It's Friday night. A few dozen high-school warblers raise a toast over a bar. As they fill their bodies with a champagne-colored liquid, their drama club teacher laughs and tosses a brownie into his mouth. They, and their Styrofoam cups of ginger ale party hard without even breaking curfew. The next day, they give a couple of smashing performances. “Where's tonight's party?” students are likely to ask in the dressing room following the show. They need a place to joke about rehearsal bloopers, impersonate irksome teachers, and relax after a stress-filled stage moment.
Like all traditions, that of supervised “cast party” is heart-warming, but bound to change over time. Some hold that the main purpose of a cast party is to keep the kids from creating their own drunken revelries. Students tend to understand. Even students who don't particularly care about the law. They don't want to show up for the Saturday matinee with a hangover anymore than their directors and parents want them to. If parents offer to furnish a welcoming location, and free food, the kids will gladly show up.
Meanwhile, a parent-hosted cast party certainly poses an expensive, time-consuming answer to such a problem even when the supervised control it furnishes is usually considered to be the most valuable end of the deal.
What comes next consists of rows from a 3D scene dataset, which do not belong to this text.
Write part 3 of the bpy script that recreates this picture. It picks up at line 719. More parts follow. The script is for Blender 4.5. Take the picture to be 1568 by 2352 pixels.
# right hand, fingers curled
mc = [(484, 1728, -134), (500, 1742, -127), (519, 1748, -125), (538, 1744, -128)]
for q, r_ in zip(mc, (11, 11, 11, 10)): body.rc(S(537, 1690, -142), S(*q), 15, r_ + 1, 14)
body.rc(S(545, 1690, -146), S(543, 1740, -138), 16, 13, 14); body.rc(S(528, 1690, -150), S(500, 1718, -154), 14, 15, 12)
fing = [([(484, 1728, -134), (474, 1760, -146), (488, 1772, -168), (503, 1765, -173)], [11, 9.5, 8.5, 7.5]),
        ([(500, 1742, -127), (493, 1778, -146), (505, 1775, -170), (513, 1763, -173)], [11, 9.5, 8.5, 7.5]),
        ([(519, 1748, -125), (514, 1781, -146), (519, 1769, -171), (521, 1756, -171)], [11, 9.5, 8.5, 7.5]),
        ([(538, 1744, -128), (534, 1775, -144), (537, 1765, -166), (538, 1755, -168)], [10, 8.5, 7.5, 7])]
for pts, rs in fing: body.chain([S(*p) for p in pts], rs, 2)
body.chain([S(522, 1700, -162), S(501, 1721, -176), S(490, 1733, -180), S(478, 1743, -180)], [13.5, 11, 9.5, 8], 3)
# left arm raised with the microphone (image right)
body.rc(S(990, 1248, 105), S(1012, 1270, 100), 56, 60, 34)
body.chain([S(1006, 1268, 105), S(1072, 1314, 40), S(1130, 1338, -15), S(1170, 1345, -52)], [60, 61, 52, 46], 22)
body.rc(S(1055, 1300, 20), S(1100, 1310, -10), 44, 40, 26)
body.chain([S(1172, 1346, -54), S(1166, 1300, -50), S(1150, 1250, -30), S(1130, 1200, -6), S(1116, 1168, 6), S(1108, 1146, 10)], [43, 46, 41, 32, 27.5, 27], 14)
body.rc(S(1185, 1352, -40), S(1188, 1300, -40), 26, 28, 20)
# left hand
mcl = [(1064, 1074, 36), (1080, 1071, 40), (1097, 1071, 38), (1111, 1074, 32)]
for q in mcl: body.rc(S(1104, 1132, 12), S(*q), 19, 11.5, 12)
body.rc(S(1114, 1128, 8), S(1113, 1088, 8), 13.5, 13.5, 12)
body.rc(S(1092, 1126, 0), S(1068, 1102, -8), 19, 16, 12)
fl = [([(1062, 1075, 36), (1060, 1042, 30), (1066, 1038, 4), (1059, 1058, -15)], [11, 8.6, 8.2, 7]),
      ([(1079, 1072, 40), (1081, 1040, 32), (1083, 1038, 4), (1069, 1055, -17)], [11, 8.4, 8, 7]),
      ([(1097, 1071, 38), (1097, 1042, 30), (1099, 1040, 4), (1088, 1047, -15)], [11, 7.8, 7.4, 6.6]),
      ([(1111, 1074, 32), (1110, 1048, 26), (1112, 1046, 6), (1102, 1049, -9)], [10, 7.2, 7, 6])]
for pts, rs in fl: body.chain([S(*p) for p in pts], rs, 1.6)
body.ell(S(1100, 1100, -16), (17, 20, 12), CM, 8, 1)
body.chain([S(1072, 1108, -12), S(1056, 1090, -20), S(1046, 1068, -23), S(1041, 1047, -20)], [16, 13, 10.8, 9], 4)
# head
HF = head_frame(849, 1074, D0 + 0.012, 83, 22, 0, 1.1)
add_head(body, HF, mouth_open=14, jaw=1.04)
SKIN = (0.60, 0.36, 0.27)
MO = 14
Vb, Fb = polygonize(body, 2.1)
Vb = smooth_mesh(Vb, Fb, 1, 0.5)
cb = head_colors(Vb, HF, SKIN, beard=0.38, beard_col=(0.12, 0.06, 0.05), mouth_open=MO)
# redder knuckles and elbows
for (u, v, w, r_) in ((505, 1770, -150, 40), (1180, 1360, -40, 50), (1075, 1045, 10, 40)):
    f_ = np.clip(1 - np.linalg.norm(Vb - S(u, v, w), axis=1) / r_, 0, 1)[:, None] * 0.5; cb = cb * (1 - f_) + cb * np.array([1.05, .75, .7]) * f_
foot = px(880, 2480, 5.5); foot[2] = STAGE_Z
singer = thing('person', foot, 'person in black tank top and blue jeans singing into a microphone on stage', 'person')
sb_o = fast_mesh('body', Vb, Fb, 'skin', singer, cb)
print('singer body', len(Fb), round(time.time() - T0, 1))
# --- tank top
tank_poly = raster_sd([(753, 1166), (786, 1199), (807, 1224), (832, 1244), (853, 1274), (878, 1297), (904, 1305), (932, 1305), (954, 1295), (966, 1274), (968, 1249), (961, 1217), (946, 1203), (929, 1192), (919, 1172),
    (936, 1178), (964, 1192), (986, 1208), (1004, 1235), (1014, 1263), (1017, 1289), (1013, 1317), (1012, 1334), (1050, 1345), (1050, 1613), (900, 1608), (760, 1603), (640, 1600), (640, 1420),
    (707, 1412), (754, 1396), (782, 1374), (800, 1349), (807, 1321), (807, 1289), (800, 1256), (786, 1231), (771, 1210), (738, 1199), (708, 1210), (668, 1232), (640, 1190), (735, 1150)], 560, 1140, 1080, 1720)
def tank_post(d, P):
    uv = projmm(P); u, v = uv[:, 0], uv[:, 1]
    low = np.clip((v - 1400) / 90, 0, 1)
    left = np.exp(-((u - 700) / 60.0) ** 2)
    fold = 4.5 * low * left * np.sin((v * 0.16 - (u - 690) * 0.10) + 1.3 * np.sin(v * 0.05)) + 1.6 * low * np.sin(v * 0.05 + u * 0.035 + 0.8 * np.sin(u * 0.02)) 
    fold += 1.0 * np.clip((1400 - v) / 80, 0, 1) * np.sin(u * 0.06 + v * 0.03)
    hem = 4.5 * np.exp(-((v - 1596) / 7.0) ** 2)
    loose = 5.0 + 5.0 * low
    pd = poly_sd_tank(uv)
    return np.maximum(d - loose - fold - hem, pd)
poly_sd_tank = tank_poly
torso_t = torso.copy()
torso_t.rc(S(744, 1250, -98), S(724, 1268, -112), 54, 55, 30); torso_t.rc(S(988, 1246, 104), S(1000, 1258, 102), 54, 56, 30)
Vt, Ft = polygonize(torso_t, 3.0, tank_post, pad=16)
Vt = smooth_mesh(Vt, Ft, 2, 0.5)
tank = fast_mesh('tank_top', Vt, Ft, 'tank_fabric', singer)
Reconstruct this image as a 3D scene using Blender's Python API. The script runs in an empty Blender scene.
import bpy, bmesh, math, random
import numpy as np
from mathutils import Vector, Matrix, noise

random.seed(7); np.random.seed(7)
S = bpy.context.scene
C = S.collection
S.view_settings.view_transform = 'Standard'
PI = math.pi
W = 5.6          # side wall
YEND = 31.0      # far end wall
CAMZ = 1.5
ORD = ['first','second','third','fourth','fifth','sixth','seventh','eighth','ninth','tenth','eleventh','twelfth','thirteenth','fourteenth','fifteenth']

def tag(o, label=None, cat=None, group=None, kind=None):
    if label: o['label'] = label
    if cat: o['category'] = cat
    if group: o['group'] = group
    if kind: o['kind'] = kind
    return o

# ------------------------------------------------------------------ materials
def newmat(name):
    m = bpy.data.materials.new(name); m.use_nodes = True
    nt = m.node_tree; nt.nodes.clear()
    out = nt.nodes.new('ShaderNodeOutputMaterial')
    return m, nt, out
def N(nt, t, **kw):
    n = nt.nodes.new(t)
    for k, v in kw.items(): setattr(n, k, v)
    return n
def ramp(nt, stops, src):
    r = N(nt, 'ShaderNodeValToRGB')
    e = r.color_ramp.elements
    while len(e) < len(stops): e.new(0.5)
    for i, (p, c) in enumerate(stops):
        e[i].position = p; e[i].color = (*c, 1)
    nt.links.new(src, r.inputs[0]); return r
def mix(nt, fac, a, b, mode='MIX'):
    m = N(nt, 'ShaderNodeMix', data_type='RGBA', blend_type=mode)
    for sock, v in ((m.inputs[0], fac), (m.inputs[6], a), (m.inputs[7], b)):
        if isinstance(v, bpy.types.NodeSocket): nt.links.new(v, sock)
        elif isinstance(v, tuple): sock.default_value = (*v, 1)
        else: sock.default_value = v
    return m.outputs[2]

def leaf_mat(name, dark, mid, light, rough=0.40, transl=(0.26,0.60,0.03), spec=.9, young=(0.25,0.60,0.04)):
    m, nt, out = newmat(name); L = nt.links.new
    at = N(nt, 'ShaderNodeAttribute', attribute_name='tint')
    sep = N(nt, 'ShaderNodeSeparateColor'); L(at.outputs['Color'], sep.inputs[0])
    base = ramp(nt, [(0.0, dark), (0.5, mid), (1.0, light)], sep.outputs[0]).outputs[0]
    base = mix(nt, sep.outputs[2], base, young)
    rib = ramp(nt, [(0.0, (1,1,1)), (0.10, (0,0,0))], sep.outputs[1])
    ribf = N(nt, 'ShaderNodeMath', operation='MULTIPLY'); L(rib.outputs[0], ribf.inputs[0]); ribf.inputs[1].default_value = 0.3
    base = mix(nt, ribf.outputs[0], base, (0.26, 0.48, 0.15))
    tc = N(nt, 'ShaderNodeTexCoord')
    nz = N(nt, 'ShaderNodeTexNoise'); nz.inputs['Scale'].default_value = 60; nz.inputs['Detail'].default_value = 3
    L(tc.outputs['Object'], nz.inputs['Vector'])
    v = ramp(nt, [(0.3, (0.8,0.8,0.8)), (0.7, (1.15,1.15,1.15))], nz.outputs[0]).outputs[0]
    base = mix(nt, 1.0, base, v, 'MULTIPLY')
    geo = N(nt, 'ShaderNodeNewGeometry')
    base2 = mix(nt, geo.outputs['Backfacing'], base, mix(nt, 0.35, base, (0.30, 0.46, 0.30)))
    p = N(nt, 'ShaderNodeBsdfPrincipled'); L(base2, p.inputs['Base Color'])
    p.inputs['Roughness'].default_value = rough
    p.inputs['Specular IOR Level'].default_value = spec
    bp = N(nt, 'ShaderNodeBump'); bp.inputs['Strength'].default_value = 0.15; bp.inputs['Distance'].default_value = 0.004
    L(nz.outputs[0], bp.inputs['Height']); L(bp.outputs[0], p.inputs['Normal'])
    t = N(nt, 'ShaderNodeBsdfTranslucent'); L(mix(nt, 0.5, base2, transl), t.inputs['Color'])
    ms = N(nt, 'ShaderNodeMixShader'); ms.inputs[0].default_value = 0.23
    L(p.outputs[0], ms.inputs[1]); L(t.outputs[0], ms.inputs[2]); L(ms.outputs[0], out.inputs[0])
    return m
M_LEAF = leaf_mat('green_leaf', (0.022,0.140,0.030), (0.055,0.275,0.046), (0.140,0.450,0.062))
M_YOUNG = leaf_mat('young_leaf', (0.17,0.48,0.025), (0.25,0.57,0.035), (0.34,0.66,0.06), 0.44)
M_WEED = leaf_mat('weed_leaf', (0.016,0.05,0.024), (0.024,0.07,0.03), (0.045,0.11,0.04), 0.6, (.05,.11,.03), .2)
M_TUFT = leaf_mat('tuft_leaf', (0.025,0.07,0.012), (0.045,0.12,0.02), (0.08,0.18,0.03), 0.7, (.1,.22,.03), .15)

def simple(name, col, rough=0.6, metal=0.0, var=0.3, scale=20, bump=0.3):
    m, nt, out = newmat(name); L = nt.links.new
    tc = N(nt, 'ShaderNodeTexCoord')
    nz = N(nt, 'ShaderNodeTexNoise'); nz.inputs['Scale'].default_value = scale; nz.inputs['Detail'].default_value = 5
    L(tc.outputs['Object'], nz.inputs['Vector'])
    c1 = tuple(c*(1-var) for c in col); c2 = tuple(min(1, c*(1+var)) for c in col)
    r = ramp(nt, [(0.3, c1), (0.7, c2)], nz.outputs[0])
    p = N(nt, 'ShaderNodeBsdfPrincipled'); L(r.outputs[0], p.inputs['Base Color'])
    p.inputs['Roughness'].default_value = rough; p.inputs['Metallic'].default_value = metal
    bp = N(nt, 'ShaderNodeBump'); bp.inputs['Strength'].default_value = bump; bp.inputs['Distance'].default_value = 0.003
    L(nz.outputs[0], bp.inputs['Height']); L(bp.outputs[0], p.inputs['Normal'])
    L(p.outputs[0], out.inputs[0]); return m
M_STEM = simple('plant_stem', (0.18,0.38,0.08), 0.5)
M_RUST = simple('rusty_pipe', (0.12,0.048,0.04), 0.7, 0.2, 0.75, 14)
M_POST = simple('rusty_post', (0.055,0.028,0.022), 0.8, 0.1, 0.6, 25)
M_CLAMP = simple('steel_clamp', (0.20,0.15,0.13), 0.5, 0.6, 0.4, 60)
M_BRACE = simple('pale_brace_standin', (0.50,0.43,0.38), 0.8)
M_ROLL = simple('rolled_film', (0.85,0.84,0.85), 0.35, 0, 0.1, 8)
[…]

Things start to change in a community when parents trust their children (and other people's children) such that the potential risk that the students may engage in inappropriate behavior that could hinder their next-day performance is a lesser cost than the potential time/money/other effort that may be spent on a cast party. Let us imagine this as a scale:
The greater the fear, the more time and money the parents will be willing to spend to ensure that their students are not, in fact, hosting their own unwise parties. If parents are relatively unafraid of such a phenomenon, the desire to host a party every night for the students will wane. It's about economic demand. Just as the horse-and-buggy lost its place in the economic market as the trust in the automobile increased, so may a community lose the charming “cast party” tradition. However, while it is human to mourn the loss of a beloved tradition, it must be remembered that “New and Improved” is one of America's core values.
Besides, losing a cast party isn't so bad when tradition-lovers consider that new-found, measurable trust in the youth of their community is a prize to be claimed. That extra box of brownie mix that you didn't waste on other people's kids might come in handy, too.